Ghamari-Tabrizi, a visiting scholar at the Center for Place, Culture and Politics at the CUNY Graduate Center, traces the roots of current tensions to 1953, when the United States and United Kingdom orchestrated a coup against democratically elected Prime Minister Mohammad Mossadegh. That intervention, Ghamari-Tabrizi argues, fundamentally shaped Iranian consciousness and directly led to the 1979 revolution—which he describes as "the largest, most populous revolution in world history" that defeated the fifth largest military in the world at that time.

The professor explains that Western sanctions operate on a flawed premise: that economic pressure will prompt citizens to overthrow their own government. In practice, he argues, sanctions impoverish all social classes, securitize society by strengthening security forces, and create opaque economic networks ripe for corruption. Rather than weakening state authority, such measures entrench it.

Ghamari-Tabrizi emphasizes that Iran harbors legitimate historical grievances. During the eight-year war with Iraq, the United States supplied chemical weapons materials and means of delivery, while vetoing United Nations Security Council resolutions condemning Iraqi chemical weapons use. More recently, Iran assisted the United States in overthrowing the Taliban in Afghanistan, only to be branded part of the "Axis of Evil" by President George W. Bush—a betrayal that devastated Iran's reformist movement and destroyed hopes for rapprochement.
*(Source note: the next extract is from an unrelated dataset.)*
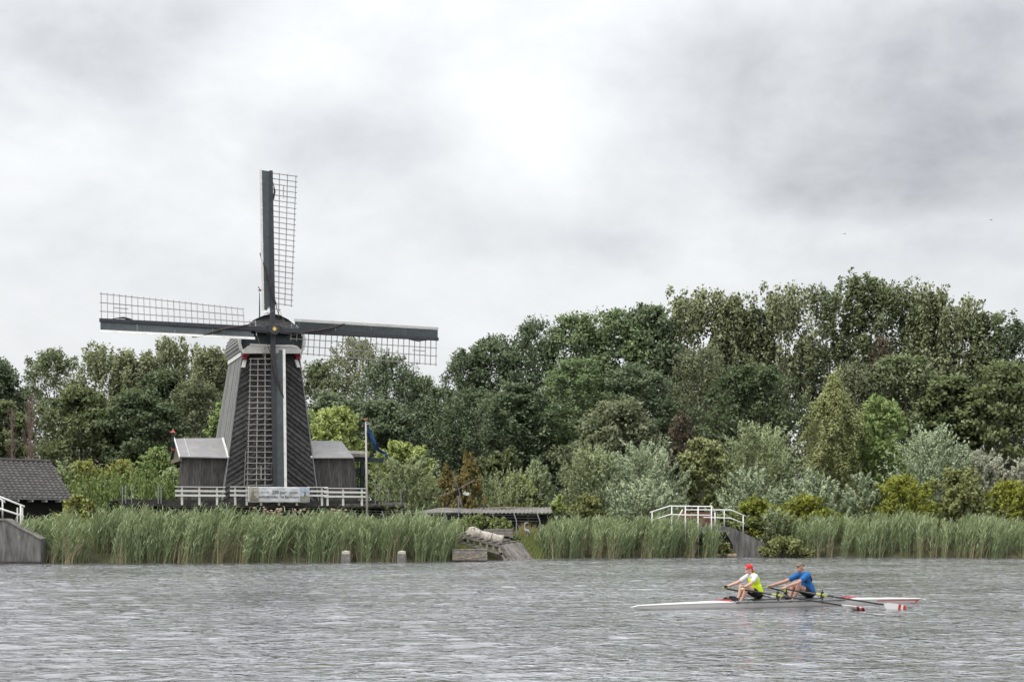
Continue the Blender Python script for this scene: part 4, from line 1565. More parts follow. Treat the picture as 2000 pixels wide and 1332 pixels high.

The scholar argues that every U.S. policy toward Iran, despite stated objectives of promoting democracy, has actually undermined democratic elements within Iranian society. Iranians, he contends, have sound reasons for skepticism about American intentions and the burden of rebuilding trust falls on the United States, not Iran.

Ghamari-Tabrizi draws parallels to Cuba, noting that decades of embargo have only empowered ruling classes while immiserating ordinary citizens. He argues that free trade, open communication, and normal political relations create better conditions for democratic movements than isolation and coercion.

The core dispute, according to Ghamari-Tabrizi, centers on Iran's sovereignty. The Islamic Republic refuses to become a client state aligned with American interests, a stance that has defined U.S.-Iranian relations for nearly half a century. The current conflict, he suggests, represents a struggle over whether Iran will retain independent regional authority or submit to external pressure to reshape the Middle East according to Western and Israeli preferences.